[Challenge] Copy exactly the lines from the one containing "Write part 4" through the one containing "40, '-y'), 'black', t, True)", both included, and nothing else.

[Dataset content]
══════════

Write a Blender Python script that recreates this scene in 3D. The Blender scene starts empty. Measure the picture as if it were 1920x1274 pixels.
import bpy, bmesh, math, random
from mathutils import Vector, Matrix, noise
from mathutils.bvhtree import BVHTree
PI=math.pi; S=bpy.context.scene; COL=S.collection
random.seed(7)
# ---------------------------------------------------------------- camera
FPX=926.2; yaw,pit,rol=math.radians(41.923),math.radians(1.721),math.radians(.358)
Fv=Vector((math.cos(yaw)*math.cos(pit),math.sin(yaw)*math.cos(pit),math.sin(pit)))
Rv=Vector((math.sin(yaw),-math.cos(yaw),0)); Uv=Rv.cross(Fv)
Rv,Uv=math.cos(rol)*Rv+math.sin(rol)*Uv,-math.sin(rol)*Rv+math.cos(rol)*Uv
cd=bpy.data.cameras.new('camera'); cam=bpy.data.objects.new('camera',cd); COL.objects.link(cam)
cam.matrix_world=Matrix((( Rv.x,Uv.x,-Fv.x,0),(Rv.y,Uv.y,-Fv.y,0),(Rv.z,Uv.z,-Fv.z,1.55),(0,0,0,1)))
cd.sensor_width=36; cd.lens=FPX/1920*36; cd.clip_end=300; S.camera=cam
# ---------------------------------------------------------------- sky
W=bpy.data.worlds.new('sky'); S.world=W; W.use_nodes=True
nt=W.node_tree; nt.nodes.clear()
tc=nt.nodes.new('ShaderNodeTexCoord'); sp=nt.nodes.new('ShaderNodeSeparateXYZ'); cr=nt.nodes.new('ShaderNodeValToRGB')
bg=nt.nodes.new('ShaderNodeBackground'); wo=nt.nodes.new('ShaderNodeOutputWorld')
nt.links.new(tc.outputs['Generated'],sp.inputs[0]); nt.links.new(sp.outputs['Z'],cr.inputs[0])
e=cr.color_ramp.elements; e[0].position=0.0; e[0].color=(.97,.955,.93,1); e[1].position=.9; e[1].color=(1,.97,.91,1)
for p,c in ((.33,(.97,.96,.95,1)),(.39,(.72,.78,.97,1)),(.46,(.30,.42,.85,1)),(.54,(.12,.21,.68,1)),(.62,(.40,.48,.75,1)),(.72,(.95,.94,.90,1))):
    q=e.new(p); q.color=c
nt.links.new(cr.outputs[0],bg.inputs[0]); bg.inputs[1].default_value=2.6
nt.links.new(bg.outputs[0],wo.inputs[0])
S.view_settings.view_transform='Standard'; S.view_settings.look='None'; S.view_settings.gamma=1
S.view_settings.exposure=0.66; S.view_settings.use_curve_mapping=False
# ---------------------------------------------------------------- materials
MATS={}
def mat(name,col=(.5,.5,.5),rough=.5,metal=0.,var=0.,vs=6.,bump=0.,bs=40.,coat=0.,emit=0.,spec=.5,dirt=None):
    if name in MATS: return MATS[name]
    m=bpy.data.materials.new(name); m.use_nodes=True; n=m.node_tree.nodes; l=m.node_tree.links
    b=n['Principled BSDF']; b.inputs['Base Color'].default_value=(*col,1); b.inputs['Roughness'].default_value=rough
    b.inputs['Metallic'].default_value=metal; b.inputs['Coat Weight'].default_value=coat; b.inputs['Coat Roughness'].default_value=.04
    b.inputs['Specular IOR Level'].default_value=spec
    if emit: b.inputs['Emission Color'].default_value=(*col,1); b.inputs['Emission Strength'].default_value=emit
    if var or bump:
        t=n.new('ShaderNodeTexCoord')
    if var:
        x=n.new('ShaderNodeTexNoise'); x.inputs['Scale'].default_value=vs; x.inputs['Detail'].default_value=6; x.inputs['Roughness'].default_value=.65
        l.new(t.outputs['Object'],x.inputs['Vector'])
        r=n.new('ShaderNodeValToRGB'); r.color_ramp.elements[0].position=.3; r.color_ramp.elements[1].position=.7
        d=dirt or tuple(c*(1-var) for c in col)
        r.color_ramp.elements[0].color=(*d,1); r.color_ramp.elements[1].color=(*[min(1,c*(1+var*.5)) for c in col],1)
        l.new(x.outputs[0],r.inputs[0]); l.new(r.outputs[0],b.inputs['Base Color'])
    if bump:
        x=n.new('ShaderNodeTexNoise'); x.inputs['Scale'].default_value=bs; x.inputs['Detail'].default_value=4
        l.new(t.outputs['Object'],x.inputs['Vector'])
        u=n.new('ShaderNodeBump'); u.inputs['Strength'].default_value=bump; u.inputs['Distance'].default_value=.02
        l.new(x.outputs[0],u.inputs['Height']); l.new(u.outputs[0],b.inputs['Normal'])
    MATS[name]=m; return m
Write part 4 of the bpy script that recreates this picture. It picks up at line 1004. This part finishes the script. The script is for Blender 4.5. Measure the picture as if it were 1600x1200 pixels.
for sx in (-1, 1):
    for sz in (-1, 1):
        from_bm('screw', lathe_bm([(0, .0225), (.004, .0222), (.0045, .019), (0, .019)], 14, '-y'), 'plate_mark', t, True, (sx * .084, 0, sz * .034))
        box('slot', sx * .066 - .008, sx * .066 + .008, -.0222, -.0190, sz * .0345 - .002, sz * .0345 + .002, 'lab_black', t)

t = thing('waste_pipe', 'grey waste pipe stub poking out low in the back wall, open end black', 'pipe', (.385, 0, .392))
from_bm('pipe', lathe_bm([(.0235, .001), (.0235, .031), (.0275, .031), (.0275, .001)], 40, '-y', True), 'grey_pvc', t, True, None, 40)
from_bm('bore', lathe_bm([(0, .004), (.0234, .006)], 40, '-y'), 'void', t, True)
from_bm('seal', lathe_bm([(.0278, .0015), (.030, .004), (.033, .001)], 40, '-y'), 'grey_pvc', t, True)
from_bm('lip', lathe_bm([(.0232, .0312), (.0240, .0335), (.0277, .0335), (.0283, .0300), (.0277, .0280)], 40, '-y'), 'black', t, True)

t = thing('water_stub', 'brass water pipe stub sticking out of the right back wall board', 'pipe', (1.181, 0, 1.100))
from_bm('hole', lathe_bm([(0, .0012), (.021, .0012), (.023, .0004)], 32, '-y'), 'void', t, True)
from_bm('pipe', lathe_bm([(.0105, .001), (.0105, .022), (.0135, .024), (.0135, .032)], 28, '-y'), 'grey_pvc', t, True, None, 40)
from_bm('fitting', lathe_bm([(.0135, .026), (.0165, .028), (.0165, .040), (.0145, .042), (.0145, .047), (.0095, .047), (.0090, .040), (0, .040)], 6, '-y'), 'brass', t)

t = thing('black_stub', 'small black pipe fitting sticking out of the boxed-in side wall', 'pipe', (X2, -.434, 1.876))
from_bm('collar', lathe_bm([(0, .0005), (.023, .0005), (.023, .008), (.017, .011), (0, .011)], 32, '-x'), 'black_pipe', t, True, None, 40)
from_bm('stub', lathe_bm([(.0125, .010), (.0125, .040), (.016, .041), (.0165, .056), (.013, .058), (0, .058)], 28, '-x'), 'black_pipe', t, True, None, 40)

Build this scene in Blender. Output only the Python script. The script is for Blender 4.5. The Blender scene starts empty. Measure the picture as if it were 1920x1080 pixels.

══════════

[Problem solution]
Write part 4 of the bpy script that recreates this picture. It picks up at line 1004. This part finishes the script. The script is for Blender 4.5. Measure the picture as if it were 1600x1200 pixels.
for sx in (-1, 1):
    for sz in (-1, 1):
        from_bm('screw', lathe_bm([(0, .0225), (.004, .0222), (.0045, .019), (0, .019)], 14, '-y'), 'plate_mark', t, True, (sx * .084, 0, sz * .034))
        box('slot', sx * .066 - .008, sx * .066 + .008, -.0222, -.0190, sz * .0345 - .002, sz * .0345 + .002, 'lab_black', t)

t = thing('waste_pipe', 'grey waste pipe stub poking out low in the back wall, open end black', 'pipe', (.385, 0, .392))
from_bm('pipe', lathe_bm([(.0235, .001), (.0235, .031), (.0275, .031), (.0275, .001)], 40, '-y', True), 'grey_pvc', t, True, None, 40)
from_bm('bore', lathe_bm([(0, .004), (.0234, .006)], 40, '-y'), 'void', t, True)
from_bm('seal', lathe_bm([(.0278, .0015), (.030, .004), (.033, .001)], 40, '-y'), 'grey_pvc', t, True)
from_bm('lip', lathe_bm([(.0232, .0312), (.0240, .0335), (.0277, .0335), (.0283, .0300), (.0277, .0280)], 40, '-y'), 'black', t, True)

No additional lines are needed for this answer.